The New Westworld Reboot Could Be Great, Actually
We’re going back to Westworld, whether you like it or not.

When HBO launched Westworld in 2016, the hype was unreal. Seemingly, every sci-fi/fantasy critic in the world was ready to love it before it even came out, and when the twisty series from Jonathan Nolan and Lisa Joy actually dropped, various bonkers fan theories started coming true. Westworld quickly redefined — for better or worse — the modern mystery box show. Is now now? Is this person really that person, or are they not that person with another person's memoirs? What if one person had several copies inside of other people?
For all the excellent sci-fi musings within Westworld about the nature of artificial life and the frighteningly slippery ethics of technological empires, the plotting of the show was, even to its biggest fans, a dizzying hall of mirrors in which figuring out who was who and what was what could be even more confusing than what anyone wanted. So, with the announcement that Jurassic Park legend David Koepp is penning a reboot film of Westworld, the natural question from a sane person would be: Why?
There’s an easy answer. Westworld, the original 1973 film from Michael Crichton, is still an amazing concept, and, although the more famous HBO series is an important modern sci-fi TV series — and perhaps one of the best HBO sci-fi shows ever — it didn’t fully capture the vibe of the original film.
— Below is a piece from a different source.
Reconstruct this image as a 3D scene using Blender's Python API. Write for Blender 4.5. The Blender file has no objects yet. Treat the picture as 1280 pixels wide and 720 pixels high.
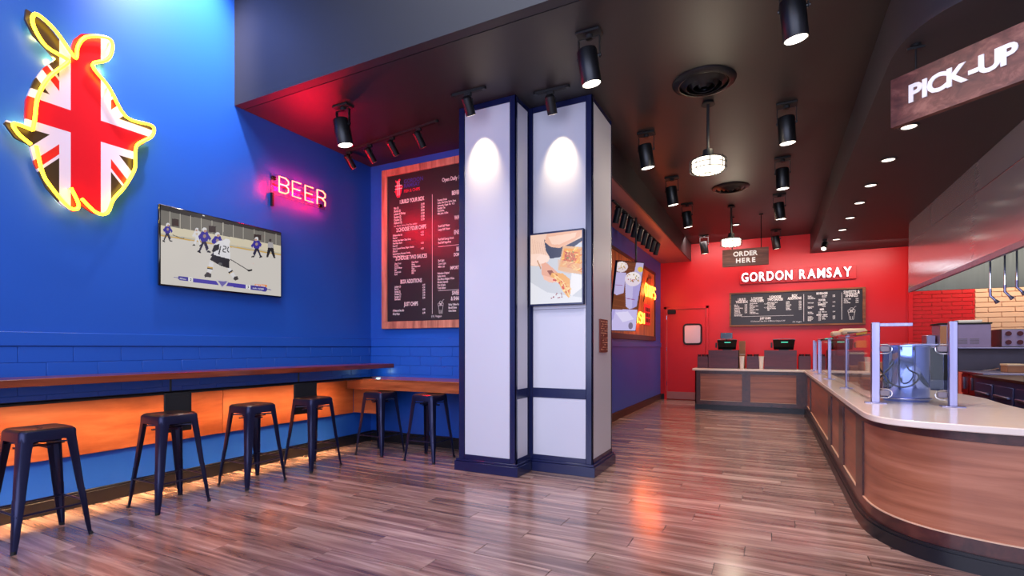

What a new reboot can do, especially with Koepp writing the screenplay (and maybe Steven Spielberg directing), is to return the basic pitch back to its roots, and update the mythology without bewildering the audience.
Westworld is the original Jurassic Park
The original poster for 1973’s Westworld.
In 1993, Steven Spielberg’s Jurassic Park turned the 1991 novel by Michael Crichton into one of the best movies of all time. This is interesting when you remember that both Jurassic Park and Westworld are stories about high-concept sci-fi amusement parks gone wrong. As some (including yours truly) have pointed out many times before, this concept, especially Westworld, isn’t too different from the 1966 Star Trek episode, “Shore Leave,” written by sci-fi legend Theodore Sturgeon. That story, which is often played for laughs, concerns the same basic premise as Westworld; bespoke robots are created in an amusement park, but when things go wrong, people get worried about the robots turning on them.
Obviously, this is all a bit reductive, but with Jurassic Park, Crichton substituted clones (specifically cloned dinosaurs) for robot cowboys. And, so, Koepp’s screenplay captured the ethical dilemma of Crichton’s book, while Spielberg’s direction made it into a spectacle. Jurassic Park is obviously more fun than Westworld, but here’s the basic question: Why can’t Westworld have its cake and eat it too? Why does this premise have to only result in a dour, depressing, and confusing storyline, à la the HBO series?
To be clear, the HBO Westworld is not a bad show — and the performances in the series from actors like Ed Harris, Evan Rachel Wood, Thandiwe Newton, Jeffrey Wright, and Jimmi Simpson make it worthwhile and an honored part of a larger pantheon of sci-fi shows about robots, right alongside the reboot Battlestar Galactica. But that doesn’t mean it has to be the only take on the premise.
A Spielberg-esque Westworld could be incredible
The original 1973 Westworld was tense and smart. But not perfect.
At SXSW 2026, Steven Spielberg confirmed he was working on a western that “kicks ass.” With long-time Spielberg collaborator Koepp on the Westworld project, some are theorizing that the mystery Spielberg project could be this Westworld reboot. But, even if that’s not the case, a bigger, more crowd-pleasing version of Westworld, in the mold of certain Spielberg films, wouldn’t be a bad thing.
Again, if we think about Westworld as more like a large-scope episode of the classic Star Trek or The Twilight Zone, and less like a serial mystery-box prestige TV show, the potential for an incredible feature film is obvious. Hell, the movie wouldn’t even need to ignore the TV show entirely; it could be set in some far future in which the park is created anew. Or, take place in a different timeline and feature a few cameos from the cast of that show as a tribute. But, as dark and brooding and strange as the 1973 film is, the HBO version never really captured what that movie felt like.
And, to take it one step further, the HBO show never truly fixed what was wrong with the original film: pacing and stakes. Jurassic Park works because we like all the humans, and the stakes are immediate and in your face. Both existing versions of Westworld suffer from living up to the cool potential of the basic conceit, and as such, the characters are either not as likable, or the motivations are murky.
A tight, old-school gee-wiz script from David Koepp could hypothetically fix all of this and give us the platonic ideal version of Westworld we’ve wanted all along. Murderous robot cowboys are a wonderful reason to go to the movies, but, to date, that pitch has never quite followed through on becoming a truly conceived piece of pop art. If there must be a Westworld reboot, then sci-fi idealists can approach it with an open mind and with the simple thought that maybe, just maybe, the third time is the charm.